▸ **Goal of the exercise**
Transcribe the records that follow, preserving every word.

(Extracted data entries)
———

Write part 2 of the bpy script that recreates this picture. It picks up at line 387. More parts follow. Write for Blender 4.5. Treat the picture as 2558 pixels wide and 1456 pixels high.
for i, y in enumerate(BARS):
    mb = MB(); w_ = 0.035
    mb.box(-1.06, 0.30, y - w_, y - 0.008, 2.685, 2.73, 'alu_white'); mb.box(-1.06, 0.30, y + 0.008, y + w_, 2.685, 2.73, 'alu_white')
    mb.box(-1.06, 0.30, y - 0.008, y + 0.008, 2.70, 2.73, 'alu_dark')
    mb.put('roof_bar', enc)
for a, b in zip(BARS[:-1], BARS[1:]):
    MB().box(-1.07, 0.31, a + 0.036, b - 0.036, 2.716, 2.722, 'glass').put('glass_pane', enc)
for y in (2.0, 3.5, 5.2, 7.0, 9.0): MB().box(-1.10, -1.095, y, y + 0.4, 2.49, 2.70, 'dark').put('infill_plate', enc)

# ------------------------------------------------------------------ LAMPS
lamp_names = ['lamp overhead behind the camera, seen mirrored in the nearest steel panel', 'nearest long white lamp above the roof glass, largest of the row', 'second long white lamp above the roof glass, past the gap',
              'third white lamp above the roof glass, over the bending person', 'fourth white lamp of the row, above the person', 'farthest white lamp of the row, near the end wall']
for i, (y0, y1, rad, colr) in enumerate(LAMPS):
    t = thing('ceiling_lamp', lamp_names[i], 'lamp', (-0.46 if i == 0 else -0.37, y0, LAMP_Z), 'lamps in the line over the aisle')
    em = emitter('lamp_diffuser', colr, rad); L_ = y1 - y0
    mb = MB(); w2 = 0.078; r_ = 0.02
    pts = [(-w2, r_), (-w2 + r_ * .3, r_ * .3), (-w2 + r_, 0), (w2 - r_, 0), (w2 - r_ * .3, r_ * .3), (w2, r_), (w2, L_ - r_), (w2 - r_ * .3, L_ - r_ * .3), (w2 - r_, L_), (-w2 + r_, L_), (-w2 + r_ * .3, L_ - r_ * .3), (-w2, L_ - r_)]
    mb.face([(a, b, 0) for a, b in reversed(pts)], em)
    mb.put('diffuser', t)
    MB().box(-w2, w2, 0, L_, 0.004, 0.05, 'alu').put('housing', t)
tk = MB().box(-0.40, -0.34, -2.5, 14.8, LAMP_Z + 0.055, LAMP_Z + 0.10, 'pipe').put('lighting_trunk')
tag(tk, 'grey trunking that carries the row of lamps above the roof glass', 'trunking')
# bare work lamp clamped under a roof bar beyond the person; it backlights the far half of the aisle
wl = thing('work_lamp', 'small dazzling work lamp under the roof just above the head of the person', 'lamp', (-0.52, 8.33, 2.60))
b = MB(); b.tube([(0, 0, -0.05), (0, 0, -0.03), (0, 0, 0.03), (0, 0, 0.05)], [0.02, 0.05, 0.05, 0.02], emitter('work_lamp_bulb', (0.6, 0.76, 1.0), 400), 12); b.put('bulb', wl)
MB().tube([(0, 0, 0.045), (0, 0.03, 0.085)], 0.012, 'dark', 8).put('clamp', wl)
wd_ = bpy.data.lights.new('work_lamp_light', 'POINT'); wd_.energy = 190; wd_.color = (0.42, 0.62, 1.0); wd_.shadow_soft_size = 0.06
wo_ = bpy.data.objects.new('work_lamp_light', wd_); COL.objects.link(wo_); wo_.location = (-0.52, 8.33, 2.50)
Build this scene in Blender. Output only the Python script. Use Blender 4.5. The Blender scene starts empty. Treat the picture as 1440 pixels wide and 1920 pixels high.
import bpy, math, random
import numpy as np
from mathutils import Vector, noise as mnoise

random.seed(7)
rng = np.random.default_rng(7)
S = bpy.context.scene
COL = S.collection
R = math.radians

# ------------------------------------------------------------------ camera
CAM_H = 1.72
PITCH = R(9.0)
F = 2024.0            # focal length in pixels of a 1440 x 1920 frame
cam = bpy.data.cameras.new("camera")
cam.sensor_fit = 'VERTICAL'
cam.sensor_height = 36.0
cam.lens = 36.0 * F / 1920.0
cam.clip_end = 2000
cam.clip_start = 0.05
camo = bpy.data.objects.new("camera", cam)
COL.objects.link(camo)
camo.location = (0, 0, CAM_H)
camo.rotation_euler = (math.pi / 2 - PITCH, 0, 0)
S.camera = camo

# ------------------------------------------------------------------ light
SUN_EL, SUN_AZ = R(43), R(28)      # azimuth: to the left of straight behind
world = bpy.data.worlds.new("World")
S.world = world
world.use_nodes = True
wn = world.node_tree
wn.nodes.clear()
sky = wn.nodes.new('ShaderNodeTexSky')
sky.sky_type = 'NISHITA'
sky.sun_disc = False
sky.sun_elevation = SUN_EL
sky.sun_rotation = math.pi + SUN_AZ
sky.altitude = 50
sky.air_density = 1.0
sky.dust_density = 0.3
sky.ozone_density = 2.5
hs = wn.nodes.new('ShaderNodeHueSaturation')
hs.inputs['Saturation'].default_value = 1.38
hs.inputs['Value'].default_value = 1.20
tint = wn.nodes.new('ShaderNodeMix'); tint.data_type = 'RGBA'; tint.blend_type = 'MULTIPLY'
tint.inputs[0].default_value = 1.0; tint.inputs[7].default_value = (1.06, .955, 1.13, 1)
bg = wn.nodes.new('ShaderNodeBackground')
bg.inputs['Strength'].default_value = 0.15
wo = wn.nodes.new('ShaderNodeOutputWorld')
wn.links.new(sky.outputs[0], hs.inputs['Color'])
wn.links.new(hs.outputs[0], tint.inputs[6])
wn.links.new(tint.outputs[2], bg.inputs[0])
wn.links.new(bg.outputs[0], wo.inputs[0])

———

▸ **Expected answer**
Write part 2 of the bpy script that recreates this picture. It picks up at line 387. More parts follow. Write for Blender 4.5. Treat the picture as 2558 pixels wide and 1456 pixels high.
for i, y in enumerate(BARS):
    mb = MB(); w_ = 0.035
    mb.box(-1.06, 0.30, y - w_, y - 0.008, 2.685, 2.73, 'alu_white'); mb.box(-1.06, 0.30, y + 0.008, y + w_, 2.685, 2.73, 'alu_white')
    mb.box(-1.06, 0.30, y - 0.008, y + 0.008, 2.70, 2.73, 'alu_dark')
    mb.put('roof_bar', enc)
for a, b in zip(BARS[:-1], BARS[1:]):
    MB().box(-1.07, 0.31, a + 0.036, b - 0.036, 2.716, 2.722, 'glass').put('glass_pane', enc)
for y in (2.0, 3.5, 5.2, 7.0, 9.0): MB().box(-1.10, -1.095, y, y + 0.4, 2.49, 2.70, 'dark').put('infill_plate', enc)

# ------------------------------------------------------------------ LAMPS
lamp_names = ['lamp overhead behind the camera, seen mirrored in the nearest steel panel', 'nearest long white lamp above the roof glass, largest of the row', 'second long white lamp above the roof glass, past the gap',
              'third white lamp above the roof glass, over the bending person', 'fourth white lamp of the row, above the person', 'farthest white lamp of the row, near the end wall']
for i, (y0, y1, rad, colr) in enumerate(LAMPS):
    t = thing('ceiling_lamp', lamp_names[i], 'lamp', (-0.46 if i == 0 else -0.37, y0, LAMP_Z), 'lamps in the line over the aisle')
    em = emitter('lamp_diffuser', colr, rad); L_ = y1 - y0
    mb = MB(); w2 = 0.078; r_ = 0.02
    pts = [(-w2, r_), (-w2 + r_ * .3, r_ * .3), (-w2 + r_, 0), (w2 - r_, 0), (w2 - r_ * .3, r_ * .3), (w2, r_), (w2, L_ - r_), (w2 - r_ * .3, L_ - r_ * .3), (w2 - r_, L_), (-w2 + r_, L_), (-w2 + r_ * .3, L_ - r_ * .3), (-w2, L_ - r_)]
    mb.face([(a, b, 0) for a, b in reversed(pts)], em)
    mb.put('diffuser', t)
    MB().box(-w2, w2, 0, L_, 0.004, 0.05, 'alu').put('housing', t)
tk = MB().box(-0.40, -0.34, -2.5, 14.8, LAMP_Z + 0.055, LAMP_Z + 0.10, 'pipe').put('lighting_trunk')
tag(tk, 'grey trunking that carries the row of lamps above the roof glass', 'trunking')
# bare work lamp clamped under a roof bar beyond the person; it backlights the far half of the aisle
wl = thing('work_lamp', 'small dazzling work lamp under the roof just above the head of the person', 'lamp', (-0.52, 8.33, 2.60))
b = MB(); b.tube([(0, 0, -0.05), (0, 0, -0.03), (0, 0, 0.03), (0, 0, 0.05)], [0.02, 0.05, 0.05, 0.02], emitter('work_lamp_bulb', (0.6, 0.76, 1.0), 400), 12); b.put('bulb', wl)
MB().tube([(0, 0, 0.045), (0, 0.03, 0.085)], 0.012, 'dark', 8).put('clamp', wl)
wd_ = bpy.data.lights.new('work_lamp_light', 'POINT'); wd_.energy = 190; wd_.color = (0.42, 0.62, 1.0); wd_.shadow_soft_size = 0.06
wo_ = bpy.data.objects.new('work_lamp_light', wd_); COL.objects.link(wo_); wo_.location = (-0.52, 8.33, 2.50)
Build this scene in Blender. Output only the Python script. Use Blender 4.5. The Blender scene starts empty. Treat the picture as 1440 pixels wide and 1920 pixels high.
import bpy, math, random
import numpy as np
from mathutils import Vector, noise as mnoise

random.seed(7)
rng = np.random.default_rng(7)
S = bpy.context.scene
COL = S.collection
R = math.radians

# ------------------------------------------------------------------ camera
CAM_H = 1.72
PITCH = R(9.0)
F = 2024.0            # focal length in pixels of a 1440 x 1920 frame
cam = bpy.data.cameras.new("camera")
cam.sensor_fit = 'VERTICAL'
cam.sensor_height = 36.0
cam.lens = 36.0 * F / 1920.0
cam.clip_end = 2000
cam.clip_start = 0.05
camo = bpy.data.objects.new("camera", cam)
COL.objects.link(camo)
camo.location = (0, 0, CAM_H)
camo.rotation_euler = (math.pi / 2 - PITCH, 0, 0)
S.camera = camo

# ------------------------------------------------------------------ light
SUN_EL, SUN_AZ = R(43), R(28)      # azimuth: to the left of straight behind
world = bpy.data.worlds.new("World")
S.world = world
world.use_nodes = True
wn = world.node_tree
wn.nodes.clear()
sky = wn.nodes.new('ShaderNodeTexSky')
sky.sky_type = 'NISHITA'
sky.sun_disc = False
sky.sun_elevation = SUN_EL
sky.sun_rotation = math.pi + SUN_AZ
sky.altitude = 50
sky.air_density = 1.0
sky.dust_density = 0.3
sky.ozone_density = 2.5
hs = wn.nodes.new('ShaderNodeHueSaturation')
hs.inputs['Saturation'].default_value = 1.38
hs.inputs['Value'].default_value = 1.20
tint = wn.nodes.new('ShaderNodeMix'); tint.data_type = 'RGBA'; tint.blend_type = 'MULTIPLY'
tint.inputs[0].default_value = 1.0; tint.inputs[7].default_value = (1.06, .955, 1.13, 1)
bg = wn.nodes.new('ShaderNodeBackground')
bg.inputs['Strength'].default_value = 0.15
wo = wn.nodes.new('ShaderNodeOutputWorld')
wn.links.new(sky.outputs[0], hs.inputs['Color'])
wn.links.new(hs.outputs[0], tint.inputs[6])
wn.links.new(tint.outputs[2], bg.inputs[0])
wn.links.new(bg.outputs[0], wo.inputs[0])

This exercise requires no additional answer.